Review: Okami HD

Despite Clover Studio, arguably one of the best developers last generation, being shut down over five years ago, Capcom isn’t going let their properties collect any dust. Okami was one of the most beautiful and adventurous games not called Zelda that contained an incredibly ambitious storyline with a comical set of characters. Capcom has decided to bring the prestigious title into the high definition era, ensuring that love for the game doesn’t go forgotten.

Those who played the game when it hit in 2006 will be right at home. Okami is about the goddess of the sun Amaterasu who saved the world from Orochi, an eight-headed demon, and has been resurrected to once again take the creature down. In order to do this, he must team up with a hot tempered bug and traverse the world to blossom all of the dark and tainted areas. Using her thick skull and calligraphy abilities, Amaterasu will headbutt and cut her way to save the world once more from an ancient evil.

What Okami does great is incorporating Japanese Shinto lore and myths into the story that most western players will most likely not pick up on. Slight references from Torii gates at sacred locations to specific characters in The Kojiki come into play and if you know about the religion it gives a sense of enjoyment seeing a new (fake) myth created before your eyes — or at least modified. It also uses a lot of Japanese aesthetics such as calligraphy, traditional clothing and architecture, classical music, and so much more. I have great respect for what Okami brings in its fiction as it’s very much in its roots a Japanese story.

Combat is essential to Okami as Amaterasu will find herself in constant battle with Oni demons and unknown creatures.
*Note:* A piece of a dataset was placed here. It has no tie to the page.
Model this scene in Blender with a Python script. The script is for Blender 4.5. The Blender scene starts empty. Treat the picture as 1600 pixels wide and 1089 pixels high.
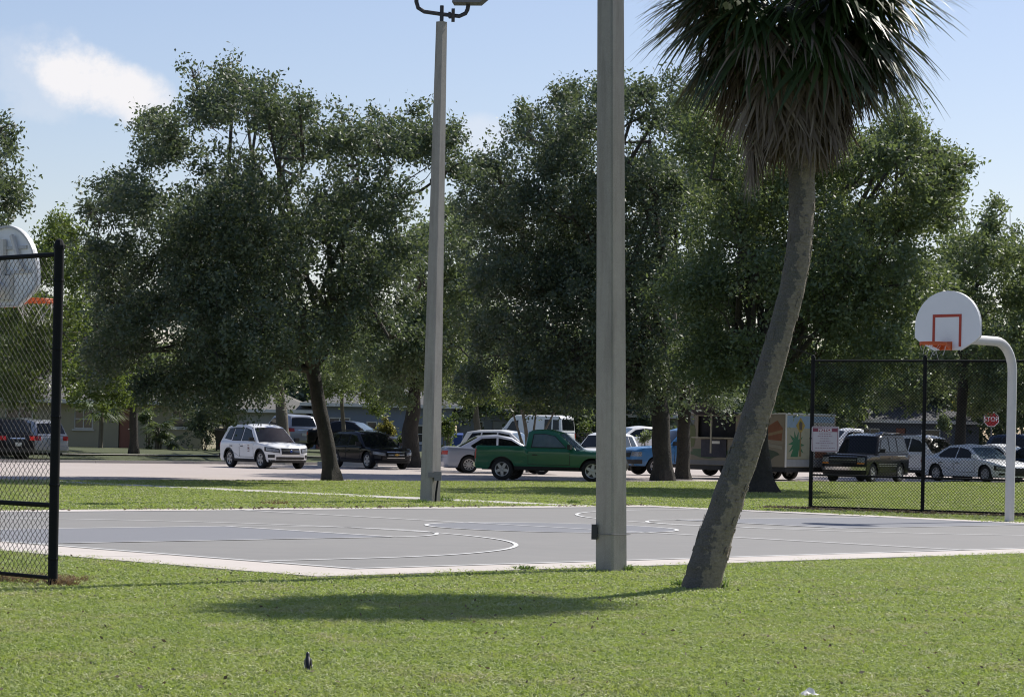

There are a number of mechanics that come into play, but for the first half of the game, the square and R1 buttons will become your best friends. There are a handful of hidden and not particularly well explained abilities that can be bought or found, but it mainly comes down to smacking your opponent around until they put up their guard or become off balance, and then slicing them into tiny bits. It’s a fun formula that works well, and it progresses more as the story pushes forward, with relatively difficult boss fights and ugly new monsters.

Unfortunately, while the game has aged well overall, there are some spots that have not. I’m aware it’s difficult to go back and change the code, but the biggest downfall to Okami is the inability to skip or quicken conversations. The opening may turn a lot of people off only because it’s a ten to twenty minute long cutscene that cannot be skipped or progressed any faster than it’s set to. It would have been nice to have an option to skip a number of scenes in the game as, even if it’s beautiful to look at, it can drag at times.

While it’s a slow burn, after you get past the hurdle that’s the beginning of the game, the pacing is surprisingly well done. It ensures gamers will not become bored, offering new and easy to understand mechanics all the way through the campaign. The world is also massive, creating a sense of awe and exploration that’ll have you adventuring through many different terrains, dungeons and towns. It may seem small in scale at first, but once it opens up a bit, it’s a massive game that’ll take most players anywhere between thirty and forty hours to complete. Very few games have you playing as an animal, especially one on four legs, so Okami is a breath of fresh air.

Six years since it first hit the Playstation 2, Okami is still drop dead gorgeous. Converting the game into 1080p has never looked better as the cartoon cel-shading visuals bring beautiful colors to your HD setup. It’s a bright and vibrant experience that’ll make you question why there hasn’t been many games this artistically astonishing this generation. It also helps that the framerate is smooth as butter, creating a game that feels as fluid as a stroke of the brush. It may not be the most technically savvy game, but it certainly is the most charming in aesthetics.

Closing Comments

Okami HD is an incredible value, offering absolutely gorgeous visuals, fluid Zelda-like gameplay, and an intriguing story filled with Shinto lore to boot. It remains one of the best games on the Playstation 2 and can now be considered one of the best games on the Playstation 3. Capcom broke out their calligraphy brush and created a masterpiece that, while shows some signs of aging, remains an awe-inspiring experience like no other.